I met Elodie at one of my workshops. She had a French accent and was very curious about the concepts of first and second language. Her son was just a baby when she participated in my “Cross Cultural Awareness” course for public administrators in the Queensland government.
As a migrant, Elodie felt the gap at work between locals and migrants was widening. She came to my course to get some insights into possible ways to bridge this gap.
When she left, she said, “I’m so happy I met you when my son is just a baby. Everything so makes sense now and I have full confident about what I need to do”.
In the last two years, I’ve met Elodie a few of times when she was trying to organize a group at her workplace to support migrants and help locals and migrants communicate better with each other.
This week, she sent me this email:
Did I tell you my son can count to 15 in his 3 languages? Just turned 2… Speak to him in one language and he answers in another, never needs translation… It freaks some people, I find it fascinating. You gave me the best advice ever first time I spoke with you. Thanks, it really means a lot to me.
We speak English (all of us), French (me) and Italian (husband and my in-laws).
He spends 1 day/week with his Italian grandmother who only speaks Italian to him (with your recommendation, we asked and she is very happy to comply). I go home once a year where he baths in French and has no problem whatsoever communicating with other kids and adults.
It is the most amazing thing to observe, the non-translating part.
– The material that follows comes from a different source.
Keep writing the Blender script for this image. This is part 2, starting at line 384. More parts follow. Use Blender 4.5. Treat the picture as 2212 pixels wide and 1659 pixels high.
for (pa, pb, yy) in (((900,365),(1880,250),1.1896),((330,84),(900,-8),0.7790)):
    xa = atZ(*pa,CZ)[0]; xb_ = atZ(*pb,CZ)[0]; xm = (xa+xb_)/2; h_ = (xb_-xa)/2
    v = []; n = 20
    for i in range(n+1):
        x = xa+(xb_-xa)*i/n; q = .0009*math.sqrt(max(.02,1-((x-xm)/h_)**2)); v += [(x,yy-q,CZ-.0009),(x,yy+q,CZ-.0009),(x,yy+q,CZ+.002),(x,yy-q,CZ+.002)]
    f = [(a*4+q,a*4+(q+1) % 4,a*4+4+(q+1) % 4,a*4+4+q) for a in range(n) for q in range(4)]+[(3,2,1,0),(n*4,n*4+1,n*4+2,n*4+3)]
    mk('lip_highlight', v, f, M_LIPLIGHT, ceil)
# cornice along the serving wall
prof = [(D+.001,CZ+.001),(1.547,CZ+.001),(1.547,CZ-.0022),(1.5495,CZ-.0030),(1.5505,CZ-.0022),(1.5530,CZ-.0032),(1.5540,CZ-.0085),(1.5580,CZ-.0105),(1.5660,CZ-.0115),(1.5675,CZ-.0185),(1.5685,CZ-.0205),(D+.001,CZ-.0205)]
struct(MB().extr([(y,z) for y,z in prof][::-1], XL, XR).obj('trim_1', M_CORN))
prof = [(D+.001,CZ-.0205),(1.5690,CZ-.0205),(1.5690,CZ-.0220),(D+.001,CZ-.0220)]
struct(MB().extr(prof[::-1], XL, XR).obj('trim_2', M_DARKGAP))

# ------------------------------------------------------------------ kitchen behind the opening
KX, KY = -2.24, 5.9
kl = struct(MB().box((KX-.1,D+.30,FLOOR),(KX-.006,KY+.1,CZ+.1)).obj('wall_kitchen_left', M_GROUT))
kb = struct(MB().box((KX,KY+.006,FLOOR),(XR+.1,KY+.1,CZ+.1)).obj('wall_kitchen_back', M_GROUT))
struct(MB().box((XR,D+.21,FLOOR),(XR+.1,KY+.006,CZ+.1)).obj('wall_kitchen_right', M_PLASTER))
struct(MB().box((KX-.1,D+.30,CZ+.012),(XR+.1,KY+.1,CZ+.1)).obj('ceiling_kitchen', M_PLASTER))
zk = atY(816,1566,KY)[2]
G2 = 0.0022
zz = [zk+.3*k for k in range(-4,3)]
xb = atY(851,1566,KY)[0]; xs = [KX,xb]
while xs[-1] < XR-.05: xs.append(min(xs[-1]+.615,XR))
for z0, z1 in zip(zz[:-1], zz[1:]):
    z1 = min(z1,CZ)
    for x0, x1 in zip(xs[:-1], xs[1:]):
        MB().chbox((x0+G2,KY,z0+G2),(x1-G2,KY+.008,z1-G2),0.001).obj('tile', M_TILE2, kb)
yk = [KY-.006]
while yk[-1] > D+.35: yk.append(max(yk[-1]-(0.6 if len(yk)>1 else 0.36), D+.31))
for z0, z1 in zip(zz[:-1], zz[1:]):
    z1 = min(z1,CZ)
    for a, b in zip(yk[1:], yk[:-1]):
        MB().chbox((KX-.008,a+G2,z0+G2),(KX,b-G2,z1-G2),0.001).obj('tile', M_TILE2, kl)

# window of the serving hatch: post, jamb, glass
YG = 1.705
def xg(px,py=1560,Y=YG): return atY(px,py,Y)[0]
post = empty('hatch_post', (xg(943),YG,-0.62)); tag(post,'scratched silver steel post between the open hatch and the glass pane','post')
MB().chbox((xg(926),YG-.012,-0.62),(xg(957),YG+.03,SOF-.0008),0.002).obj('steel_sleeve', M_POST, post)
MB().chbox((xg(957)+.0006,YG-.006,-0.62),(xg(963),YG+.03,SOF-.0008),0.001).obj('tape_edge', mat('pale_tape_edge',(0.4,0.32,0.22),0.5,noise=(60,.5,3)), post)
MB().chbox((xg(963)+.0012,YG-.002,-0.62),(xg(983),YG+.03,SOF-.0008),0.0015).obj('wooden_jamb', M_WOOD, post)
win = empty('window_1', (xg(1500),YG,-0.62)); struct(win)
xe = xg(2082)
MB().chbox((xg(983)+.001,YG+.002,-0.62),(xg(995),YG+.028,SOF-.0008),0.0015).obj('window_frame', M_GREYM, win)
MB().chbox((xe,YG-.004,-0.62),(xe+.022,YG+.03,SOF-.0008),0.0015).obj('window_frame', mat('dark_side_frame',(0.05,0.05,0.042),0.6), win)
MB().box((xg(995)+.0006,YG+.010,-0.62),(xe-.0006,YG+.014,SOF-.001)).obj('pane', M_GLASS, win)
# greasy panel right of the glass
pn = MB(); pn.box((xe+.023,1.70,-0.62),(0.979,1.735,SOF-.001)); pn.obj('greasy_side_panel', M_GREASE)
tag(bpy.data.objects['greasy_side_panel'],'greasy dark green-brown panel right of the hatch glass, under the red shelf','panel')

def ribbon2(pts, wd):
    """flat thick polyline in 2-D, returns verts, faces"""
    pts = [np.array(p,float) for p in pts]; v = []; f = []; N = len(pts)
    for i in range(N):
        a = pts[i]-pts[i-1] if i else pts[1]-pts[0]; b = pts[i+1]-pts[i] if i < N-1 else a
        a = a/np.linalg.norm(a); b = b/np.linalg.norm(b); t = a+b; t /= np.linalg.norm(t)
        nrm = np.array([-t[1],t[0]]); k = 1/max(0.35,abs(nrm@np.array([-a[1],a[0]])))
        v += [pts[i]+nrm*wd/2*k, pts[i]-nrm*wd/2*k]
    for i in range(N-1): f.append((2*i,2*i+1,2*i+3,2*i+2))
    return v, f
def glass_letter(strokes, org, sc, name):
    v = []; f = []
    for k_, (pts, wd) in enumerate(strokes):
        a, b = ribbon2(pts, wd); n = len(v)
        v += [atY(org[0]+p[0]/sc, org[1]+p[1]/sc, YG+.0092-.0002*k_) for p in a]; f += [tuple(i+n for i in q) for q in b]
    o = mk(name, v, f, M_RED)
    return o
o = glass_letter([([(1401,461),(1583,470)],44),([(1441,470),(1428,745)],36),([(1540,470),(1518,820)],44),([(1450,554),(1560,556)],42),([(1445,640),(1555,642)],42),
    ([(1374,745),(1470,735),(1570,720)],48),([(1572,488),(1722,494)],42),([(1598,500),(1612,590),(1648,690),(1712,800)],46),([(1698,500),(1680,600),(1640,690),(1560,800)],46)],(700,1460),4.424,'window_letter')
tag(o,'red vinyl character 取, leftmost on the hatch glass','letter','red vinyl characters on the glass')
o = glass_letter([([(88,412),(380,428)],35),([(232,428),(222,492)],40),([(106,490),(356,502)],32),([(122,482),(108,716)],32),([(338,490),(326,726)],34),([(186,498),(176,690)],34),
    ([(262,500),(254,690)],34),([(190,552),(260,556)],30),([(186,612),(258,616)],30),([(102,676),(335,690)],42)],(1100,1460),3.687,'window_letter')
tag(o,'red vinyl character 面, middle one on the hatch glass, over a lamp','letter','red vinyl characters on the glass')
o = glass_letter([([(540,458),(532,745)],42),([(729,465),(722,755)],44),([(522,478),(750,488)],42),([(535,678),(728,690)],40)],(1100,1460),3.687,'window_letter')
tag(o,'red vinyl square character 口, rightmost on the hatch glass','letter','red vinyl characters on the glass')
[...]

For example, he learned face, lips, ears, eyes, etc in Italian and I was thinking oh I need to get him that in French too so we had a mummy/son moment and I was saying them in French and he already knew. Bizarre.
Life in a multilingual environment!
Thank you so much.
Elodie David-Quarta
A/Senior Administration Officer, Compliance Support Unit
Department of Environment and Resource Management
Yet another victory of one more family raising multilingual super kids.